Sunday Salutations and Editing (Part Two of Three)
The Commandments of Collaborative Editing
While Tod will tell you he is a writer because I made him be one. I, on the other hand, have always been a writer, storyteller, or what have you.
As Tod and I developed as a writing team, we have had to find a pattern, a method, a balance. Many of our edits follow the most basic form of collaborative editing in passing the document back and forth between the two of us a few times. However, there are a few more items to the process than what I outlined in my previous blog post describing the 5 editing steps. Remember, next week is about how you know when to send something out.
During the first pass from each side, we add our own marks on the piece. Then we move through the other steps. I would say most of our stories go back and forth at least twice. Although Tod tends to do the last copy edit since my dyslexia makes that a little hard for me.
Now what does this have to do with collaborative editing? A lot!
Interesting, I also do a lot of group writing at work. So, I have been able to pull some of the items that I have learned from work (yay!) and apply them to my passion. Currently I have the three commandments when writing and editing with a partner. But I may add more someday.
There shalt one primary author.
This one might seem odd when I say we are a writing team and then to turn around and say that one of us is in charge.

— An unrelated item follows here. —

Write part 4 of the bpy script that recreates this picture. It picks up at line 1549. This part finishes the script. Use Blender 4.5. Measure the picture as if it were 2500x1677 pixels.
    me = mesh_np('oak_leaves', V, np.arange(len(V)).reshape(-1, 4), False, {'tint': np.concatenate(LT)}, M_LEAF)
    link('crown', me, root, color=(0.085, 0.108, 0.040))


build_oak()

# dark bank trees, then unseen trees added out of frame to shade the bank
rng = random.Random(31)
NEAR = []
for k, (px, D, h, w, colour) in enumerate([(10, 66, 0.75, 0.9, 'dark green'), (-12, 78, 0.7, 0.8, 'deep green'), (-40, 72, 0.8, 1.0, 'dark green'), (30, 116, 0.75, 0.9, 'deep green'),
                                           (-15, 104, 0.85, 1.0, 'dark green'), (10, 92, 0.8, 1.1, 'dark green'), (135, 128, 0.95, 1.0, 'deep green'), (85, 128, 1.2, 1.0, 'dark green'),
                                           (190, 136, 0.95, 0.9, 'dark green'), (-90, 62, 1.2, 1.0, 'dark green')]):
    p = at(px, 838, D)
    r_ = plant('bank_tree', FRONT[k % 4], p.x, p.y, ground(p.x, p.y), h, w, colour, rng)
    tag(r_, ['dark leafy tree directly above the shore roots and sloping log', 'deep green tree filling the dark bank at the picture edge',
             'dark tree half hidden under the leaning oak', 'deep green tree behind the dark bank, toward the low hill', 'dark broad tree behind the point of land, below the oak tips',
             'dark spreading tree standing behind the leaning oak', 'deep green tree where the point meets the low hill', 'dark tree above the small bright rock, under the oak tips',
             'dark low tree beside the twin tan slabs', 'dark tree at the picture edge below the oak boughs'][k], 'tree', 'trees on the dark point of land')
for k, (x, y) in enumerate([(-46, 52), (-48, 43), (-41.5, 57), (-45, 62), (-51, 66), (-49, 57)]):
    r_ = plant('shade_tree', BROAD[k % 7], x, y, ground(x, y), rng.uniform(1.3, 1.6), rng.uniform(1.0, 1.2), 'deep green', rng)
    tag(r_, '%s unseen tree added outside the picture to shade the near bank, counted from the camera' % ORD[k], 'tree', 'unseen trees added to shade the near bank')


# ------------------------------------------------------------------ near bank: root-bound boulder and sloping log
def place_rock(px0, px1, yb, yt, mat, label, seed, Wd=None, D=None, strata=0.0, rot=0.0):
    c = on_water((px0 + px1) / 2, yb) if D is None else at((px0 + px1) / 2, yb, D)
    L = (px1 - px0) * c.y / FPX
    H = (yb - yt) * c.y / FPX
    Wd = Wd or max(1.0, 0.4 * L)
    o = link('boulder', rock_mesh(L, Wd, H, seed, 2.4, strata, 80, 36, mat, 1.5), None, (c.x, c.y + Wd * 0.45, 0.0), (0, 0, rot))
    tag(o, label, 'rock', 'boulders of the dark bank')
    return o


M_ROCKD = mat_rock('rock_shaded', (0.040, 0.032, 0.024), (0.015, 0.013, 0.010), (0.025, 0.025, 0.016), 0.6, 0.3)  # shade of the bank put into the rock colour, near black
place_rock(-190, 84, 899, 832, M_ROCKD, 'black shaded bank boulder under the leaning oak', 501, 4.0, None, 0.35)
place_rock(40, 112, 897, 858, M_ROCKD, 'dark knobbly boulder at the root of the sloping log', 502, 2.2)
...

I do mean that for each universe, one person has final creative authority. However, who is the primary can (and for us does) change based on which universe we are writing.
When we have enough items in print, I wonder if we should make a game of seeing if people can guess which is which?
Thou shalt communicate clearly.
Each writing team needs to make sure they are on the same page and that starts with clear communication. Talking to each other is nice but is best to have recorded the vision. This means an outline, notes, or some written document. Otherwise, our writer’s vision tends to not always align…
One conversation occurred due to a lack of clear communication on my part.
The conversion started, “Tod, why are there naked women in our family friendly novel? I don’t recall having a stripper scene.”
Silence. Then, “Well, you said she was as ‘bare as a babe’ so she was naked…”
Note that in my mind this novel is not quite a young adult novel, but it is somewhere around a PG rating in language and nudity. Meaning I don’t want much if any of either.
What should have been edited out was instead expanded on because of lack of a clear shared vision. I think I had meant to write “almost as bare as a baby” but even that was too strong. I was just trying to communicate that the person in question was scantily clad enough to make the sheltered rural protagonist uncomfortable.
Thou shalt not take offense.
There have been whole scenes, even in some cases half of a short story, which one or the other of us has crossed out and rewritten. We tend to use track changes and sometimes the number of changes can be daunting. But if it gets a better product or story, it is for the best. It if annoys you, let it sit and see if you grow used to it. Or find a way to blend the two ideas.
A few months later, you aren’t always going to like each other’s additions or even your own writing. Don’t take it personally when a chapter or a character gets the slash of doom. Save it and see if you can use it elsewhere. (We have several files of “use me later” snippets”.)
And your partner might be just as right as you. If it comes to be too much go back to Rule 1. The primary has last say.
Similarly, I added a third to our novel between the first scene and another big action scene. Tod didn’t think it was needed and would slow things down. However, I was primary for that universe. In the end, I think the extra scenes grew on him. And we added events and information in those scenes that became important later in the book.
Partners
Like any partnership or functional business, we have an agreement very much like a contract, although we have not written and signed on a dotted line. But we talk things through.
And as writers, isn’t communication what we’re all about?